Single interest employer test
[11] Pursuant to s.172(2) of the Act, the Commission requested the applicant address how 3 employers may make a single enterprise agreement, and in particular, how the applicant would satisfy the single interest employer test under s.172(5) of the Act.
[12] The single interest employer test under s.172(5) of the Act:
Single interest employers
(5) Two or more employers are single interest employers if:
(a) the employers are engaged in a joint venture or common enterprise; or
(b) the employers are related bodies corporate; or
(c) the employers are specified in a single interest employer authorisation that is in operation in relation to the proposed enterprise agreement concerned.

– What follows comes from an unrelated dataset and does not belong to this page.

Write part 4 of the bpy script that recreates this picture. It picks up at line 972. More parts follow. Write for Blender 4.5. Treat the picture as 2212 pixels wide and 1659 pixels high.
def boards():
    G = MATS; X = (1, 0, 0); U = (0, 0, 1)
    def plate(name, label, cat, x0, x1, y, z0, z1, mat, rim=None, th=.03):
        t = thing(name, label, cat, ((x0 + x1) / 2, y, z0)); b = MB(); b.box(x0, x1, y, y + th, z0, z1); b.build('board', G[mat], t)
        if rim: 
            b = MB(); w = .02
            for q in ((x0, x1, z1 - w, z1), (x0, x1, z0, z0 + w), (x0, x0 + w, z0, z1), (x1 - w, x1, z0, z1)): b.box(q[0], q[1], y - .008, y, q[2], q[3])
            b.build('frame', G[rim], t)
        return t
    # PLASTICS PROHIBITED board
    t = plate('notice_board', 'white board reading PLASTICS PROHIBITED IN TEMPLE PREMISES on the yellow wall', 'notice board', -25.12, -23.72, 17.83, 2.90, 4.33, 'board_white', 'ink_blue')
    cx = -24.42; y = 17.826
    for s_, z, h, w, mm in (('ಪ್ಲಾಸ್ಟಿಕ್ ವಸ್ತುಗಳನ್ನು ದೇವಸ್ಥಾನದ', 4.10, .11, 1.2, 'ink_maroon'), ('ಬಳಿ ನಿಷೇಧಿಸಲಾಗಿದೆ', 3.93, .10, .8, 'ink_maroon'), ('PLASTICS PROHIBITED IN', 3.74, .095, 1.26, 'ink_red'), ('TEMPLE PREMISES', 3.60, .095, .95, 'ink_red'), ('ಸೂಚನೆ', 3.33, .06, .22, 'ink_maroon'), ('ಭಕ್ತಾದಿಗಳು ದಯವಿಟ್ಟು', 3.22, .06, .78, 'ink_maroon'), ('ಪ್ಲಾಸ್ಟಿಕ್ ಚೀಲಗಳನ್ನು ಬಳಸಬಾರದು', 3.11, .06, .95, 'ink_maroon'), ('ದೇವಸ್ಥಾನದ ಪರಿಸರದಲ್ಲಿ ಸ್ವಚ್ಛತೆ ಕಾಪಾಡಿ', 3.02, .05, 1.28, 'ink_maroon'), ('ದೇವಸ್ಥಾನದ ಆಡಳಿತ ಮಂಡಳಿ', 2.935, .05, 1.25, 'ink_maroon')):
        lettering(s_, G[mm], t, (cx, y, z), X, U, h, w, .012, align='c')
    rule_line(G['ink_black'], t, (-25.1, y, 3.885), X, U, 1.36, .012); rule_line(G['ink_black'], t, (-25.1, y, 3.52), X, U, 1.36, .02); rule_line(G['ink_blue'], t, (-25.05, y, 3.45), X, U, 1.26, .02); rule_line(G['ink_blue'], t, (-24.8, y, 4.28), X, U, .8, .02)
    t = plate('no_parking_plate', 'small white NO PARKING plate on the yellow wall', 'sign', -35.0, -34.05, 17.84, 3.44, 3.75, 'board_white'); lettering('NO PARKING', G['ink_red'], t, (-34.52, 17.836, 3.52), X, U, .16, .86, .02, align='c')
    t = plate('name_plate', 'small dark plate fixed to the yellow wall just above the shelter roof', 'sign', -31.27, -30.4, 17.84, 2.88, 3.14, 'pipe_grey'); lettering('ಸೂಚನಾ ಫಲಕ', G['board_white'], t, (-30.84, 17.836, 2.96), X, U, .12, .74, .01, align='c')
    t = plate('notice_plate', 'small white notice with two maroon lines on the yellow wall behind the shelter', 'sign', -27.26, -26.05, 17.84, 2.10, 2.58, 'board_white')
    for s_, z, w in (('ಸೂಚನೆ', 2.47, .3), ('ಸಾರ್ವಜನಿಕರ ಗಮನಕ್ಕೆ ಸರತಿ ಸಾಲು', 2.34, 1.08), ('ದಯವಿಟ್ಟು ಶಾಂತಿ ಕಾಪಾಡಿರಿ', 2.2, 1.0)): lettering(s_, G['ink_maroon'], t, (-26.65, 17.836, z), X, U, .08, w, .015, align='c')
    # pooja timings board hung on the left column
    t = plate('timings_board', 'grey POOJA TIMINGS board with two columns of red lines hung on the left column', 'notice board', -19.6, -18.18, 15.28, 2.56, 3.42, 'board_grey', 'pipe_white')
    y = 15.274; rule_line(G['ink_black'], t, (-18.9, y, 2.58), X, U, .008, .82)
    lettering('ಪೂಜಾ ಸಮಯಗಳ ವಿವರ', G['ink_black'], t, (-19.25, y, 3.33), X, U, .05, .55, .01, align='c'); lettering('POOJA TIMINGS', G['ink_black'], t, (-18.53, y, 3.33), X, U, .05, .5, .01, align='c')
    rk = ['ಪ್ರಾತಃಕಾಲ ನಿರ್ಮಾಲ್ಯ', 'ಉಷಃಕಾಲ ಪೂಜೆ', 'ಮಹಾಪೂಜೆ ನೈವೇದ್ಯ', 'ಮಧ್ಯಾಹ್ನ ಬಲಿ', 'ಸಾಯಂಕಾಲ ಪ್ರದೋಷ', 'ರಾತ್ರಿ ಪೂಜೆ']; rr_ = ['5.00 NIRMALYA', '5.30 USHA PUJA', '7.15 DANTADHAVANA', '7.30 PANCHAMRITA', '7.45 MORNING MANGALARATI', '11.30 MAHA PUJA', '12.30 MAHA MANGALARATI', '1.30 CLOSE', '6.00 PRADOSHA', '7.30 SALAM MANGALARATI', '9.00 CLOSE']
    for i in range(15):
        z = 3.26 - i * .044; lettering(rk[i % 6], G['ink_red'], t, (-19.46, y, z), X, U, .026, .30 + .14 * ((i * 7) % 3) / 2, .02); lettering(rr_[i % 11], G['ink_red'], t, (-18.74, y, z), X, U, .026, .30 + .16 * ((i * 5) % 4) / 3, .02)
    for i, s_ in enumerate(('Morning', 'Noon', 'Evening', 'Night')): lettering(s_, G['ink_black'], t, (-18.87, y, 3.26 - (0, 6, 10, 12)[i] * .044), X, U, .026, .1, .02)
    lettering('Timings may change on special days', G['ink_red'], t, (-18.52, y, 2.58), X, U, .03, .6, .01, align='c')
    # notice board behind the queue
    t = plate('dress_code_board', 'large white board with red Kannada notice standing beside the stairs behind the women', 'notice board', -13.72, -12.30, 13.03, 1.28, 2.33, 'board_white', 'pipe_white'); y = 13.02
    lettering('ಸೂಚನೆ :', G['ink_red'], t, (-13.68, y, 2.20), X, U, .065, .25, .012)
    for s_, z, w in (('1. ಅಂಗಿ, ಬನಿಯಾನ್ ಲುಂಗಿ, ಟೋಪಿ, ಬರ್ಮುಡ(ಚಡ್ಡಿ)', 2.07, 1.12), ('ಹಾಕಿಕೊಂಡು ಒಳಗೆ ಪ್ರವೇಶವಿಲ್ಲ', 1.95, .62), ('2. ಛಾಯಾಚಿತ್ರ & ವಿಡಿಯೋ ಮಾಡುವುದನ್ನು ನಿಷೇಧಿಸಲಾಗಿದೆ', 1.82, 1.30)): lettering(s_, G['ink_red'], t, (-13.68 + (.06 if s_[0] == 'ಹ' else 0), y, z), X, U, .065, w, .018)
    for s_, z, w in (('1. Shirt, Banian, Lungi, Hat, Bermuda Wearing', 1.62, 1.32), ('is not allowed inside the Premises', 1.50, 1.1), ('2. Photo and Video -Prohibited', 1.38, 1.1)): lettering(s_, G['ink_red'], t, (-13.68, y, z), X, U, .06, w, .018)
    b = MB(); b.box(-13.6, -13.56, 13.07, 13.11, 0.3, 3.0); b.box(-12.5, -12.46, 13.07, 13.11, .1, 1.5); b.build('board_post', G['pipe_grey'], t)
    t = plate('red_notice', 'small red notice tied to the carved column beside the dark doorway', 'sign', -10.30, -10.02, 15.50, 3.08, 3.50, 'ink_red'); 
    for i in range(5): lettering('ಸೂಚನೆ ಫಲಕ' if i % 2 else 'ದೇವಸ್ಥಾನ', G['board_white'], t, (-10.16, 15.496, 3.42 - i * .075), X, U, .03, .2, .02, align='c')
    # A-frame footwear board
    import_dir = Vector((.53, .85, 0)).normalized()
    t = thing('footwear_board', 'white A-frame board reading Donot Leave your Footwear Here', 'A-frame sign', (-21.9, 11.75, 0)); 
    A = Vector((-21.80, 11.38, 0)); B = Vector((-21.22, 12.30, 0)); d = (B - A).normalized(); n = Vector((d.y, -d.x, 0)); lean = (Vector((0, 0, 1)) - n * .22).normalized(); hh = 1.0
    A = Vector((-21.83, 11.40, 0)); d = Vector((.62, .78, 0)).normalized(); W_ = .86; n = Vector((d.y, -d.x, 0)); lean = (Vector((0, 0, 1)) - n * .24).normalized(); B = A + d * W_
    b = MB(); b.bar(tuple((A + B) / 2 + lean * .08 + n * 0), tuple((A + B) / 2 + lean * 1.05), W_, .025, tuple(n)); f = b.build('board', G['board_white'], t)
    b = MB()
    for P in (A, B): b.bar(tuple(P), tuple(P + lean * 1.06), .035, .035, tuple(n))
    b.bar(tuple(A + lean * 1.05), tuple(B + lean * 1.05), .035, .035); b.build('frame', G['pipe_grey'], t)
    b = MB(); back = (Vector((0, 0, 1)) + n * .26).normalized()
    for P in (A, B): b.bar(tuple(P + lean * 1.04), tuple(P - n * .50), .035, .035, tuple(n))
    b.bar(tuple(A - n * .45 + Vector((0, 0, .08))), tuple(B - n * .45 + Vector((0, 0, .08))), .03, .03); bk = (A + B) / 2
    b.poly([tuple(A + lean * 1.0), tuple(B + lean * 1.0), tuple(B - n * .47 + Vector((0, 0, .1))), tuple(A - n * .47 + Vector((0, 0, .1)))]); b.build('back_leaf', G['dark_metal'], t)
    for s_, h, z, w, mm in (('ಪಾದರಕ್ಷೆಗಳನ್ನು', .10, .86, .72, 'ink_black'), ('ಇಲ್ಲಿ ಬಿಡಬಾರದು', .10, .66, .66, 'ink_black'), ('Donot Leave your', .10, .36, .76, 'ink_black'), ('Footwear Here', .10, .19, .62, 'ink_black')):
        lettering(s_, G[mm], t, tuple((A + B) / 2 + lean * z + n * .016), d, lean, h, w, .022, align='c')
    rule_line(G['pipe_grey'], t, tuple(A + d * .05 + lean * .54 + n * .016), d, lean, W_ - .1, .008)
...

[13] The applicant submits that the employers to be covered by the Agreement are all engaged in the common enterprise of the business of Tasty Trucks through franchise agreements, thereby meeting the requirements under s.172(5) of the Act.
Requirements under the Act
[14] Pursuant to s.172(5)(a) of the Act, I am satisfied that the employers to be covered by the Agreement are single interest employers within the meaning of the Act.
[15] As specified in cl.1 of the Agreement – Parties to the Agreement, the employees to be covered by the Agreement are van managers engaged by the employer. Pursuant to s.186(3), I am satisfied that the group of employees to be covered by the Agreement was fairly chosen.
[16] The SDA, being a bargaining representative for the Agreement, has given notice under s.183 of the Act that it supports the approval of the Agreement and wants the Agreement to cover it. In accordance with s.201(2) of the Act, I note that the Agreement covers this employee organisation.
[17] I have had regard to the issues raised by the SDA, and for the reasons outlined above I am satisfied that the Agreement as a whole; results in employees being better off overall.
[18] I am satisfied that each of the requirements of ss.186, 187 and 188 of the Act as are relevant to this application for approval have been met.
[19] The Agreement is approved. In accordance with s.54(1), the Agreement will operate from 23 October 2015. The nominal expiry date of the Agreement is 30 June 2019.